Goal |
In the records below, find the line with "Continue the Blender" and the line with "0, .2, .3)), kind='structure')"; return exactly those lines and every line between them.

>>>

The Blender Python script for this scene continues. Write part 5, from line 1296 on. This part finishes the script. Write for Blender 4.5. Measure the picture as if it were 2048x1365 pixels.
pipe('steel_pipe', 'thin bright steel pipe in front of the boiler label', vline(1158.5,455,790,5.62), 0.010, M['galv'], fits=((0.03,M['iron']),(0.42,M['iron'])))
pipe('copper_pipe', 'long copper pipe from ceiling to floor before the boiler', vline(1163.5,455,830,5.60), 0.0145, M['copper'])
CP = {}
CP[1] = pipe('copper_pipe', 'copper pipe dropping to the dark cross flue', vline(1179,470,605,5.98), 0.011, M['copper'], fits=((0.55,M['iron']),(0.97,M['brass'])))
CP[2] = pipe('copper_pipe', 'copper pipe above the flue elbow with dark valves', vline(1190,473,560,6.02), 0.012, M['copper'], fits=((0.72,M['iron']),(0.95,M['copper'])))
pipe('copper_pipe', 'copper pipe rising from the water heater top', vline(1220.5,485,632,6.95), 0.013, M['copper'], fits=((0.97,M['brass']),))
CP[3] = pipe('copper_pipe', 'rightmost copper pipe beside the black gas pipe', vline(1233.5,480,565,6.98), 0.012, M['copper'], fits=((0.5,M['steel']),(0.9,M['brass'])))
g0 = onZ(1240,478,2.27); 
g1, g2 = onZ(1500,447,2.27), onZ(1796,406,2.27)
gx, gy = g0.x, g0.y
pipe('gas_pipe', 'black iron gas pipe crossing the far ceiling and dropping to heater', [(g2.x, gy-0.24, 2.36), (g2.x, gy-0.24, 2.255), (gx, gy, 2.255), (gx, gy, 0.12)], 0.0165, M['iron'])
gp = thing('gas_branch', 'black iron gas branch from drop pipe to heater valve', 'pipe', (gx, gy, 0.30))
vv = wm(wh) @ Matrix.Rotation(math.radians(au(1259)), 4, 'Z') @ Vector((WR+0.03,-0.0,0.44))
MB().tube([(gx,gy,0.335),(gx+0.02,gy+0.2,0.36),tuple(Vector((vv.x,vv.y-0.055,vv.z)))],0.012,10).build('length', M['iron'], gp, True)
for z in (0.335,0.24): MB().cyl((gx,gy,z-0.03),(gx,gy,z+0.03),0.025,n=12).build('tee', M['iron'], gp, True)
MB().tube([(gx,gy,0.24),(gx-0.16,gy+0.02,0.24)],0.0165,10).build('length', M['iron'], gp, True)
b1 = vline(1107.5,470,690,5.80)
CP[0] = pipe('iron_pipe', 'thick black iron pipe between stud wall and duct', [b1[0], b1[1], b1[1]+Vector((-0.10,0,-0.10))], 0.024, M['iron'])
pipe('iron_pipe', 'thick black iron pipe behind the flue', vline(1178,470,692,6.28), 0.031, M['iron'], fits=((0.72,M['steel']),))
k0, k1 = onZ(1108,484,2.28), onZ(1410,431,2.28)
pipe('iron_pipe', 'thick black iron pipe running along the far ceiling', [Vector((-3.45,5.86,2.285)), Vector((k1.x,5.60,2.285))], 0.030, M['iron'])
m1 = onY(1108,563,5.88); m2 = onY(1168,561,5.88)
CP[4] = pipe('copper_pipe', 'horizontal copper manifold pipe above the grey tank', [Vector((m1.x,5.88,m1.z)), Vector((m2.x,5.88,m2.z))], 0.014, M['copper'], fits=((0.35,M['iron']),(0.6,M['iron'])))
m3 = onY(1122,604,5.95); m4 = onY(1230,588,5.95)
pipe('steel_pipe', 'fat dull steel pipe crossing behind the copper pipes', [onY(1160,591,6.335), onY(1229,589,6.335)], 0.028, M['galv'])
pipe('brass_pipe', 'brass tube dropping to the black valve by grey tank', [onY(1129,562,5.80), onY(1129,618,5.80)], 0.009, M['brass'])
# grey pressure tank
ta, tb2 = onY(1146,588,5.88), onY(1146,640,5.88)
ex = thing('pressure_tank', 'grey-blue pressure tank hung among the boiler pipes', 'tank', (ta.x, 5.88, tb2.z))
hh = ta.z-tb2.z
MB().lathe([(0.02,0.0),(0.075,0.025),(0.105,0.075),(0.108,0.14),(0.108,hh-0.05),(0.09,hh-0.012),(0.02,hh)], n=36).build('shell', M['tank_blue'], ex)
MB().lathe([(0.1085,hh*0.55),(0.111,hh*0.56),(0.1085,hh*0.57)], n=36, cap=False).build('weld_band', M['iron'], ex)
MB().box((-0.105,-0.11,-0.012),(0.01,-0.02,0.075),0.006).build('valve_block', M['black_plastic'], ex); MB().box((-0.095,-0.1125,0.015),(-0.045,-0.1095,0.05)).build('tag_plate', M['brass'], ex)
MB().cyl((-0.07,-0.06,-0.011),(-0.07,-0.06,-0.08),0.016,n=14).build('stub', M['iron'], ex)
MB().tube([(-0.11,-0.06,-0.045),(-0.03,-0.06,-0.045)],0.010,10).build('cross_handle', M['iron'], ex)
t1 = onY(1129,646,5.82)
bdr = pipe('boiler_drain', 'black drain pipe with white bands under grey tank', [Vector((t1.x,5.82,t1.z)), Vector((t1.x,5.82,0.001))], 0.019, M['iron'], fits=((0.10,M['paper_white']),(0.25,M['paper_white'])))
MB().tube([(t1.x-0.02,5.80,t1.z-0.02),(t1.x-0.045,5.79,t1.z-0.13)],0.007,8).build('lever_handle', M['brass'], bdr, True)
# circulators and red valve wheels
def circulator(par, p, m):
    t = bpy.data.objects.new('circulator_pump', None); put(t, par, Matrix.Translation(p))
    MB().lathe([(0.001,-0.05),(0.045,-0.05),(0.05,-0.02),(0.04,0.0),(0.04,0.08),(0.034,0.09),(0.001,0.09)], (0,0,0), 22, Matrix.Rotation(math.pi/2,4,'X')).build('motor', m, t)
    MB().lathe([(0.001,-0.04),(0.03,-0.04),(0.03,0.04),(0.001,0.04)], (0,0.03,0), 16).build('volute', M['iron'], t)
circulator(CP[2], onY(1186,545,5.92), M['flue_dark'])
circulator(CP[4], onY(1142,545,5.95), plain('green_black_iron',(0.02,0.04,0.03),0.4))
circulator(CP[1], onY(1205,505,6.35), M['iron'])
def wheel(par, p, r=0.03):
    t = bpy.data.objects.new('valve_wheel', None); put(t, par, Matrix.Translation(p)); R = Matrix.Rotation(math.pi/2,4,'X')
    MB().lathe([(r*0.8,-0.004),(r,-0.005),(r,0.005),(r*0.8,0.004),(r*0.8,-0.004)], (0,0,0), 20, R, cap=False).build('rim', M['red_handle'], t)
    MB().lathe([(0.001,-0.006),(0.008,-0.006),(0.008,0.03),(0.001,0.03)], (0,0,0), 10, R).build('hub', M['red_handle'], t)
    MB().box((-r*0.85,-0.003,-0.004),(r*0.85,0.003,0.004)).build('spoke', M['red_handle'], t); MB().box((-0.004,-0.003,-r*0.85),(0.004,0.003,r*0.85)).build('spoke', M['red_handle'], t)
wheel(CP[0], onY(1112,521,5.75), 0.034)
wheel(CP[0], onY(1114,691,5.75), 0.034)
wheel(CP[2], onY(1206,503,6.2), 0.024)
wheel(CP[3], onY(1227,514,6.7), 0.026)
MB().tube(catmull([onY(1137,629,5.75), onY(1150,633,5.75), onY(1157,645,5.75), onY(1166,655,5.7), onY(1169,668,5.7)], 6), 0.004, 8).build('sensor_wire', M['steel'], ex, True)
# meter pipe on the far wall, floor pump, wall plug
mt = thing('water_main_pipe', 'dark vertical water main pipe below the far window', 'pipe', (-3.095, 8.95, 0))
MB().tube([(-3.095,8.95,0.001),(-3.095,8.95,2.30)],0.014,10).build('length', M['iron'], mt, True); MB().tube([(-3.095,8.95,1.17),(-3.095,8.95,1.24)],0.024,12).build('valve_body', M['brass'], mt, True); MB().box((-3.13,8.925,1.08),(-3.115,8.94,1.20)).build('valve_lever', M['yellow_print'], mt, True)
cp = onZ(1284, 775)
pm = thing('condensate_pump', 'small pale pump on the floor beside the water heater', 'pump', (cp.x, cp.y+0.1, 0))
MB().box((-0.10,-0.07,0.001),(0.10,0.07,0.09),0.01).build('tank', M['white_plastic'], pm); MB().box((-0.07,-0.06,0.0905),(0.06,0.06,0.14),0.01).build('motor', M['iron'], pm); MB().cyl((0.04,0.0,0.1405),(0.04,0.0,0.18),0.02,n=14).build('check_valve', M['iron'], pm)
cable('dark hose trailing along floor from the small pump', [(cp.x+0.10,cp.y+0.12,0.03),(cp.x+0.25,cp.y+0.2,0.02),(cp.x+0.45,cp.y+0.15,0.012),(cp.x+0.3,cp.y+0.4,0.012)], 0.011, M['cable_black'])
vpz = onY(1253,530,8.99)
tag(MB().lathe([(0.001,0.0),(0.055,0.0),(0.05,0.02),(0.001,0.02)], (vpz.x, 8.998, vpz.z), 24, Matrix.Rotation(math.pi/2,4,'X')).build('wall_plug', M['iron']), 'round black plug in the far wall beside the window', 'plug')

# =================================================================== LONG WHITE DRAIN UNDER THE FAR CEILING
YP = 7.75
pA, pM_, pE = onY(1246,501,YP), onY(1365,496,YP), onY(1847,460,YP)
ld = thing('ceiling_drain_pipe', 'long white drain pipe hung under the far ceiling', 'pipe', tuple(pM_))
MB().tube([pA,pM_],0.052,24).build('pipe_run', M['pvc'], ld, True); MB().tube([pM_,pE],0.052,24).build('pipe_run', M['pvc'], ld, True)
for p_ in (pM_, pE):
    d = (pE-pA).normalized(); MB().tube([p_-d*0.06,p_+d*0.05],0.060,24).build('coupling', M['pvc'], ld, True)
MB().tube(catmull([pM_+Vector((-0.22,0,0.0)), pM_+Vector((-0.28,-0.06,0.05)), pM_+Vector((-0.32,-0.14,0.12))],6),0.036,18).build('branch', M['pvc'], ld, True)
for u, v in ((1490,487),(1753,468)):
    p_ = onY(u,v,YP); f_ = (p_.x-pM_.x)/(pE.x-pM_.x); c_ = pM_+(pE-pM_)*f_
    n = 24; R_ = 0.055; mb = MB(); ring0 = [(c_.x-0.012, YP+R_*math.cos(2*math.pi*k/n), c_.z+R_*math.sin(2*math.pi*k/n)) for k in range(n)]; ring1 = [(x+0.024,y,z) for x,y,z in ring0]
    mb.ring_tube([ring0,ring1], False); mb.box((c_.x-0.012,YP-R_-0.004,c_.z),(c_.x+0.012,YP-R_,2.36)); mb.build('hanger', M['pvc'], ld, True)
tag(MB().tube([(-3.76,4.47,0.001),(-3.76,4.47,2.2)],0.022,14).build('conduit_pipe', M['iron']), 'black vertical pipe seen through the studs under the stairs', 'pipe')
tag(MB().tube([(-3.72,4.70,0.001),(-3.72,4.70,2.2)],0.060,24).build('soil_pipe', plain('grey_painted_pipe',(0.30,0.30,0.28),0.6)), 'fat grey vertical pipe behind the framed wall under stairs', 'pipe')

<<<
>>>

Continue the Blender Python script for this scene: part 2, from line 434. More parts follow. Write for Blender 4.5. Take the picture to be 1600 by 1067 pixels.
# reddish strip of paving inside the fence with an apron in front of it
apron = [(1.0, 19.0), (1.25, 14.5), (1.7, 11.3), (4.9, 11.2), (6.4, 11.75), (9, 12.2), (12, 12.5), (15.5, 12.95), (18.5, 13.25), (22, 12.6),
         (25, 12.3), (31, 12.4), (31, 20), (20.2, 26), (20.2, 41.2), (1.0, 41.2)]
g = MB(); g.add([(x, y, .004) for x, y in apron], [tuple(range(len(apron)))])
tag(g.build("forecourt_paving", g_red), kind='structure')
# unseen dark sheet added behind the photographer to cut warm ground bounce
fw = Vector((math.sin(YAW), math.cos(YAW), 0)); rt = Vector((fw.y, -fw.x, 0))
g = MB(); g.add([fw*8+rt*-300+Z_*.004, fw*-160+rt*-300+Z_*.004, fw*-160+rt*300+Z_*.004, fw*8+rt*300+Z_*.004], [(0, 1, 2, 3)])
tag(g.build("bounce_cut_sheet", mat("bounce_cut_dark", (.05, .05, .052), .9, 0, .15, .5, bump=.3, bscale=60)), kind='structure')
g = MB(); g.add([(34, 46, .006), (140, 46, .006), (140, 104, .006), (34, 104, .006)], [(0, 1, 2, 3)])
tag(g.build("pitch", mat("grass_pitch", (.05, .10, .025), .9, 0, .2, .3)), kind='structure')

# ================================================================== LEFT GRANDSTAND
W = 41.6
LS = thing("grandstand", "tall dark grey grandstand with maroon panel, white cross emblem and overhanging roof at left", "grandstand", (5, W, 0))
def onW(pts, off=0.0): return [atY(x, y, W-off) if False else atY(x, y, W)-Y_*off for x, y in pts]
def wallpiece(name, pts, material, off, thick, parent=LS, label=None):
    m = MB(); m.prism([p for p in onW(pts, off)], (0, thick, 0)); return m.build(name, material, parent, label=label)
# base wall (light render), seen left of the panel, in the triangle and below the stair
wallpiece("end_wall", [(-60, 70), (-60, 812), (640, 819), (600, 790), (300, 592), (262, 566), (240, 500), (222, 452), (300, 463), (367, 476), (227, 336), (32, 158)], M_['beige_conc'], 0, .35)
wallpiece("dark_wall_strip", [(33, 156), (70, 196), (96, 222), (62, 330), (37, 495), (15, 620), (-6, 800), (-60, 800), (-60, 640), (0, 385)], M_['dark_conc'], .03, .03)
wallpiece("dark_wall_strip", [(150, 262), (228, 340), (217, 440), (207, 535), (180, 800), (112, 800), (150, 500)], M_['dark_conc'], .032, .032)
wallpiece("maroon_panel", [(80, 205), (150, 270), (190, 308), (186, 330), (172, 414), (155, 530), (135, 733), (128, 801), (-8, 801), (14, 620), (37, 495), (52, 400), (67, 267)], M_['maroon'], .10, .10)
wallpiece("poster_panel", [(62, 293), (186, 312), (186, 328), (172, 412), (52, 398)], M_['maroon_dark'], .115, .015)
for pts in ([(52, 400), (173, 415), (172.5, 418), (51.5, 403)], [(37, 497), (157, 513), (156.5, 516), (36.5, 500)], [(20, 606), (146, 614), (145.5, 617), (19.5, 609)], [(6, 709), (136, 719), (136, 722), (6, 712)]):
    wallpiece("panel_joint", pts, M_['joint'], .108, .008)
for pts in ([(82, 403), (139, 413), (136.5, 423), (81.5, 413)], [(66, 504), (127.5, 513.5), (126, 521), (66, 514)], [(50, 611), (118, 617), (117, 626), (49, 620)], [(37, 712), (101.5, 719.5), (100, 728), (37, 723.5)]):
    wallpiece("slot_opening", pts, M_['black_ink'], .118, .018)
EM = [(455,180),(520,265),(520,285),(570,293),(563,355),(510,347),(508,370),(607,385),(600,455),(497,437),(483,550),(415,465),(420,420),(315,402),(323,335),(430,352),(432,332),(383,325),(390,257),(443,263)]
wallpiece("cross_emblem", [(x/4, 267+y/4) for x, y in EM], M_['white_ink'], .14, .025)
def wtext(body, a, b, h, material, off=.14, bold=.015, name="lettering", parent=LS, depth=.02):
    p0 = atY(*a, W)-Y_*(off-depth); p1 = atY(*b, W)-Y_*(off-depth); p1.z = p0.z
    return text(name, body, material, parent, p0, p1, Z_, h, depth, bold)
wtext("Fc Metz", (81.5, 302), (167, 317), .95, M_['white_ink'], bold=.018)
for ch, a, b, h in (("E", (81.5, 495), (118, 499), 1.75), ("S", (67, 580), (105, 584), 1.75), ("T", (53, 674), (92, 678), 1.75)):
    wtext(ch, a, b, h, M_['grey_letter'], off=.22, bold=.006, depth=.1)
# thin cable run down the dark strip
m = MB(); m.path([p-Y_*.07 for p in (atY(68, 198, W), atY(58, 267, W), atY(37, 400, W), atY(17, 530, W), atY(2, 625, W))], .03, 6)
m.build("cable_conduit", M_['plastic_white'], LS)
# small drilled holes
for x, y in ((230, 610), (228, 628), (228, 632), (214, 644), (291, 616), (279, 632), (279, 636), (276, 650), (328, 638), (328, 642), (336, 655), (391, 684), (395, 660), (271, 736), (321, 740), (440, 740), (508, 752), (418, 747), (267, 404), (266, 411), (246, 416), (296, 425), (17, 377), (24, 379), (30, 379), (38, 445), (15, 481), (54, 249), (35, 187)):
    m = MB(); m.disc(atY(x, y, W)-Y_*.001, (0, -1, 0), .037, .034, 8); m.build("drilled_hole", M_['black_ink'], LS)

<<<
>>>

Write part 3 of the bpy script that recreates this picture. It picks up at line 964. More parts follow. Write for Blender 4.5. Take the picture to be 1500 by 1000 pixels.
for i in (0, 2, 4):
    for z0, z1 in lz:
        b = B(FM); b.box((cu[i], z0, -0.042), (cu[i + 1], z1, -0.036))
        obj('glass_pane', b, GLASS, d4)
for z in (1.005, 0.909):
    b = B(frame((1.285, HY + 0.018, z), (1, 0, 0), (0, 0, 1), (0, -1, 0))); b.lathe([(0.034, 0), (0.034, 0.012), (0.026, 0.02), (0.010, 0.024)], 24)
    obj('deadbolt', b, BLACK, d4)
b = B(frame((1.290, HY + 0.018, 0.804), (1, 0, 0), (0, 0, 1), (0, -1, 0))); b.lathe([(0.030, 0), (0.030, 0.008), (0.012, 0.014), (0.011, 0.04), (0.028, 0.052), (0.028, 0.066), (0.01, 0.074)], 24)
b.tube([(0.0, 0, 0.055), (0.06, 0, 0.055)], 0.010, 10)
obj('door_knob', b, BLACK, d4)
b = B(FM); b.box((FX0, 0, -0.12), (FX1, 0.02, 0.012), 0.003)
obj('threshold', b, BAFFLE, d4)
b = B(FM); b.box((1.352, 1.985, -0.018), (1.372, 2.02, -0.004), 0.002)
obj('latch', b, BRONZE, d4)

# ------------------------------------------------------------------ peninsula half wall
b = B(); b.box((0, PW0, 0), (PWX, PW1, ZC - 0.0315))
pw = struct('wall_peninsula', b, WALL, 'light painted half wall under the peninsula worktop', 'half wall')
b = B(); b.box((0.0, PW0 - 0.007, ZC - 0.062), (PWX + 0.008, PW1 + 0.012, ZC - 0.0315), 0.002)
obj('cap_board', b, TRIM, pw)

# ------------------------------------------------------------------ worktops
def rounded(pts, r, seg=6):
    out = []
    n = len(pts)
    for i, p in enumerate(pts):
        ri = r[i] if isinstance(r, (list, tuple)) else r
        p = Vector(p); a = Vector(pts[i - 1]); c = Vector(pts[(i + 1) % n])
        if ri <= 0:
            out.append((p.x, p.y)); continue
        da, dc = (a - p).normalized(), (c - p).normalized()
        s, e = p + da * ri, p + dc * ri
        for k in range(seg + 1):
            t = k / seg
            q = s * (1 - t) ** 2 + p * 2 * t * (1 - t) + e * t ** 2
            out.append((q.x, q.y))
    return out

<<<

Right answer |
Continue the Blender Python script for this scene: part 2, from line 434. More parts follow. Write for Blender 4.5. Take the picture to be 1600 by 1067 pixels.
# reddish strip of paving inside the fence with an apron in front of it
apron = [(1.0, 19.0), (1.25, 14.5), (1.7, 11.3), (4.9, 11.2), (6.4, 11.75), (9, 12.2), (12, 12.5), (15.5, 12.95), (18.5, 13.25), (22, 12.6),
         (25, 12.3), (31, 12.4), (31, 20), (20.2, 26), (20.2, 41.2), (1.0, 41.2)]
g = MB(); g.add([(x, y, .004) for x, y in apron], [tuple(range(len(apron)))])
tag(g.build("forecourt_paving", g_red), kind='structure')
# unseen dark sheet added behind the photographer to cut warm ground bounce
fw = Vector((math.sin(YAW), math.cos(YAW), 0)); rt = Vector((fw.y, -fw.x, 0))
g = MB(); g.add([fw*8+rt*-300+Z_*.004, fw*-160+rt*-300+Z_*.004, fw*-160+rt*300+Z_*.004, fw*8+rt*300+Z_*.004], [(0, 1, 2, 3)])
tag(g.build("bounce_cut_sheet", mat("bounce_cut_dark", (.05, .05, .052), .9, 0, .15, .5, bump=.3, bscale=60)), kind='structure')
g = MB(); g.add([(34, 46, .006), (140, 46, .006), (140, 104, .006), (34, 104, .006)], [(0, 1, 2, 3)])
tag(g.build("pitch", mat("grass_pitch", (.05, .10, .025), .9, 0, .2, .3)), kind='structure')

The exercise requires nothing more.